EXERCISE PROMPT – Can you set down, exactly as they appear below, the lines from the opening of the material through the one bearing "return Matrix.Rotation(R(mr_.gauss(0, .17)), 4, 'X')", minus the pictures?

DATA BLOCK –
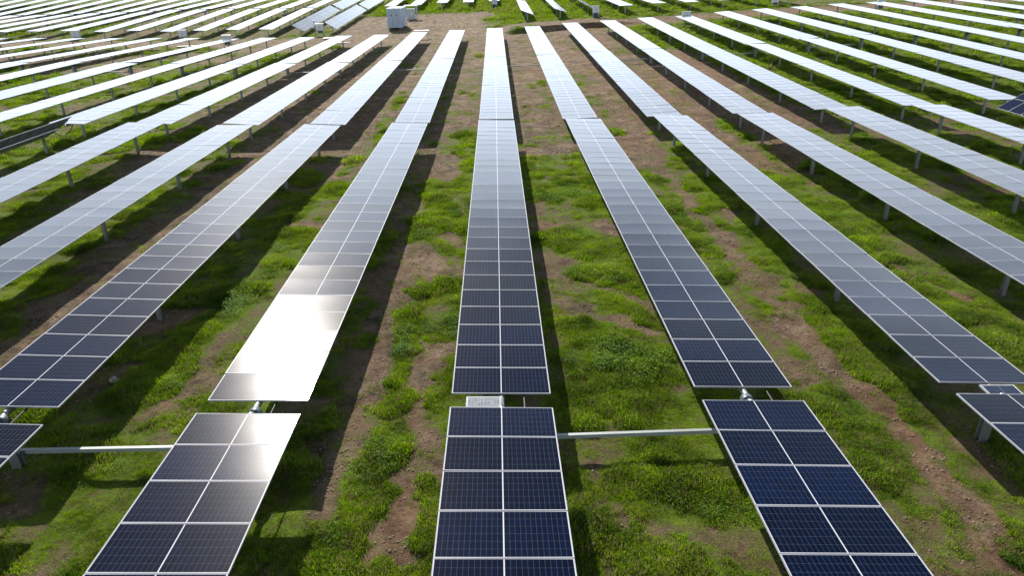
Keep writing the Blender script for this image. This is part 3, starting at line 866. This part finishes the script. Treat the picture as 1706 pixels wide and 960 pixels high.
def frame_of(k, a, b, tau):
    """local frame of one half row: origin at its near end, y along it, z out of the glass"""
    X = X0 + k * ROW
    p0, p1 = Vector((X, a[0], a[1])), Vector((X, b[0], b[1]))
    ydir = (p1 - p0).normalized()
    t = R(tau)
    xdir = Vector((math.cos(t), 0, -math.sin(t)))
    xdir = (xdir - ydir * xdir.dot(ydir)).normalized()
    zdir = xdir.cross(ydir)
    M = Matrix((xdir, ydir, zdir)).transposed().to_4x4()
    M.translation = p0
    return M, (p1 - p0).length

mr_ = random.Random(5)
def jitter():
    return Matrix.Rotation(R(mr_.gauss(0, .17)), 4, 'X') @ Matrix.Rotation(R(mr_.gauss(0, .2)), 4, 'Y')

def bank_mesh(n, pitch, name):
    mb = MB()
    for i in range(n):
        add_module(mb, Matrix.Translation((0, pitch * (i + .5), 0)) @ jitter(), mr_.choice(SAGS), 4, 3)
    return mb.mesh(name, [M_GLASS, M_ALU, M_BACK])
BANKS = [bank_mesh(NMOD, 1.1465, 'panel_surface') for _ in range(5)]

def half_row(root, k, a, b, tau, detail, n=NMOD, rev=False, posts=(), bearing=True, rails=False):
    M, L = frame_of(k, a, b, tau)
    inv = Matrix.Translation(-root.location)
    pitch = 1.1465
    off = L - n * pitch if rev else 0.0
    if detail == 0:
        link('panel_surface', BANKS[(k * 7 + int(a[0])) % len(BANKS)], root, inv @ M)
    else:
        for i in range(n):
            T = inv @ M @ Matrix.Translation((0, off + pitch * (i + .5), 0)) @ jitter()
            v = mr_.randrange(len(SAGS))
            if detail == 2:
                p = link('solar_panel', GLASS_MESH[v], root, T)
                link('panel_frame', FRAME_MESH, p)
            else:
                link('solar_panel', PANEL_MESH[v], root, T)
    tl = L + (.25 if not rev else .25)
    s0 = off - .12
    link('torque_tube', TUBE_MESH, root, inv @ M @ Matrix.Translation((0, s0, -.115)) @ Matrix.Diagonal((1, L - off + .24, 1, 1)))
    if rails:
        for i in range(n + 1):
            link('mounting_rail', RAIL_MESH, root, inv @ M @ Matrix.Translation((0, off + pitch * i, -.058)))
    for y in posts:
        t = (y - a[0]) / (b[0] - a[0])
        z = a[1] + (b[1] - a[1]) * t - .13
        X = X0 + k * ROW
        g = float(ground_z(np.array([X]), np.array([y]))[0]) - .25
        link('post', POST_MESH, root, Matrix.Translation(Vector((X, y, g)) - root.location) @ Matrix.Diagonal((1, 1, z - g - .10, 1)))
        if bearing:
            link('bearing', BEARING_MESH, root, Matrix.Translation(Vector((X, y, z + .015)) - root.location) @ Matrix.Rotation(R(tau), 4, 'Y'))
    return M

def drive(root, k, y, z, kind):
    X = X0 + k * ROW
    g = float(ground_z(np.array([X]), np.array([y]))[0]) - .25
    for dy in (-.14, .14) if kind == 'mid' else (0,):
        link('post', THICK_POST_MESH, root, Matrix.Translation(Vector((X, y + dy, g)) - root.location) @ Matrix.Diagonal((1, 1, z - .42 - g, 1)))
    if kind != 'panel': link('slew_drive', SLEW_MESH, root, Matrix.Translation(Vector((X, y, z - .21)) - root.location))
    link('torque_tube', TUBE_MESH, root, Matrix.Translation(Vector((X, y - .45, z - .13)) - root.location) @ Matrix.Diagonal((1, .9, 1, 1)))

def cable(root, pts, r=.016):
    mb = MB(); mb.tube([Vector(p) - root.location for p in pts], r, 8)
    link('cable', mb.mesh('cable', [M_BLACK]), root)

def rowword(k):
    if k == 0: return 'middle row'
    return '%s row %s of the middle row' % (ORD[abs(k)], 'left' if k < 0 else 'right')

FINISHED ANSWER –
Keep writing the Blender script for this image. This is part 3, starting at line 866. This part finishes the script. Treat the picture as 1706 pixels wide and 960 pixels high.
def frame_of(k, a, b, tau):
    """local frame of one half row: origin at its near end, y along it, z out of the glass"""
    X = X0 + k * ROW
    p0, p1 = Vector((X, a[0], a[1])), Vector((X, b[0], b[1]))
    ydir = (p1 - p0).normalized()
    t = R(tau)
    xdir = Vector((math.cos(t), 0, -math.sin(t)))
    xdir = (xdir - ydir * xdir.dot(ydir)).normalized()
    zdir = xdir.cross(ydir)
    M = Matrix((xdir, ydir, zdir)).transposed().to_4x4()
    M.translation = p0
    return M, (p1 - p0).length

mr_ = random.Random(5)
def jitter():
    return Matrix.Rotation(R(mr_.gauss(0, .17)), 4, 'X') @ Matrix.Rotation(R(mr_.gauss(0, .2)), 4, 'Y')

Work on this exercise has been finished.